§ **Task to complete**
Reproduce the following material exactly, including every line.

§ **Available data**

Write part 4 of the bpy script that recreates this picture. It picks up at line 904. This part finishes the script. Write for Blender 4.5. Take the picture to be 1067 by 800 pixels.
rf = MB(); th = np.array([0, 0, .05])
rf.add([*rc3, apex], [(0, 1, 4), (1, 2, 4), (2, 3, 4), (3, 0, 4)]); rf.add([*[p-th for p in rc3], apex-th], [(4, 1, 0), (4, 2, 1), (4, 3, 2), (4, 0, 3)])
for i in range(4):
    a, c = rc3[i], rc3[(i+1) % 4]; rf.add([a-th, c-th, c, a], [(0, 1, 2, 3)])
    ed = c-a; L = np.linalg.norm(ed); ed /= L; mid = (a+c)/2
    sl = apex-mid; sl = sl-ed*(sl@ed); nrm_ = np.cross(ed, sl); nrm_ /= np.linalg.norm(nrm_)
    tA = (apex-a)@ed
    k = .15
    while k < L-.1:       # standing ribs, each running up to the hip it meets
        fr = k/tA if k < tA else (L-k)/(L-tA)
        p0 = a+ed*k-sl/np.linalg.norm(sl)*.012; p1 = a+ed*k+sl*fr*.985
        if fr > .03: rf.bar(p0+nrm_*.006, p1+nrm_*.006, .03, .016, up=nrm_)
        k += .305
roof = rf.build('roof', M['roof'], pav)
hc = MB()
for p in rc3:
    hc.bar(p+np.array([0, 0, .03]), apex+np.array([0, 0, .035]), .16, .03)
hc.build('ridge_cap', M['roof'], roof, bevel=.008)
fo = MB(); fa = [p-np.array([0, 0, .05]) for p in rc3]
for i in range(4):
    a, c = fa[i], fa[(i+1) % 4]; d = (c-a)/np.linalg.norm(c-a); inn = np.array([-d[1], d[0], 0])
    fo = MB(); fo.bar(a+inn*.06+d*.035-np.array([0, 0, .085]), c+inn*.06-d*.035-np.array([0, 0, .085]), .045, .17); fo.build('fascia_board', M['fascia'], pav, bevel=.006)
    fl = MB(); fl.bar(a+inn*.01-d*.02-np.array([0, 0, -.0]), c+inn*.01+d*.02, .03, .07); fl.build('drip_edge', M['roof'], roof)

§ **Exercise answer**
Write part 4 of the bpy script that recreates this picture. It picks up at line 904. This part finishes the script. Write for Blender 4.5. Take the picture to be 1067 by 800 pixels.
rf = MB(); th = np.array([0, 0, .05])
rf.add([*rc3, apex], [(0, 1, 4), (1, 2, 4), (2, 3, 4), (3, 0, 4)]); rf.add([*[p-th for p in rc3], apex-th], [(4, 1, 0), (4, 2, 1), (4, 3, 2), (4, 0, 3)])
for i in range(4):
    a, c = rc3[i], rc3[(i+1) % 4]; rf.add([a-th, c-th, c, a], [(0, 1, 2, 3)])
    ed = c-a; L = np.linalg.norm(ed); ed /= L; mid = (a+c)/2
    sl = apex-mid; sl = sl-ed*(sl@ed); nrm_ = np.cross(ed, sl); nrm_ /= np.linalg.norm(nrm_)
    tA = (apex-a)@ed
    k = .15
    while k < L-.1:       # standing ribs, each running up to the hip it meets
        fr = k/tA if k < tA else (L-k)/(L-tA)
        p0 = a+ed*k-sl/np.linalg.norm(sl)*.012; p1 = a+ed*k+sl*fr*.985
        if fr > .03: rf.bar(p0+nrm_*.006, p1+nrm_*.006, .03, .016, up=nrm_)
        k += .305
roof = rf.build('roof', M['roof'], pav)
hc = MB()
for p in rc3:
    hc.bar(p+np.array([0, 0, .03]), apex+np.array([0, 0, .035]), .16, .03)
hc.build('ridge_cap', M['roof'], roof, bevel=.008)
fo = MB(); fa = [p-np.array([0, 0, .05]) for p in rc3]
for i in range(4):
    a, c = fa[i], fa[(i+1) % 4]; d = (c-a)/np.linalg.norm(c-a); inn = np.array([-d[1], d[0], 0])
    fo = MB(); fo.bar(a+inn*.06+d*.035-np.array([0, 0, .085]), c+inn*.06-d*.035-np.array([0, 0, .085]), .045, .17); fo.build('fascia_board', M['fascia'], pav, bevel=.006)
    fl = MB(); fl.bar(a+inn*.01-d*.02-np.array([0, 0, -.0]), c+inn*.01+d*.02, .03, .07); fl.build('drip_edge', M['roof'], roof)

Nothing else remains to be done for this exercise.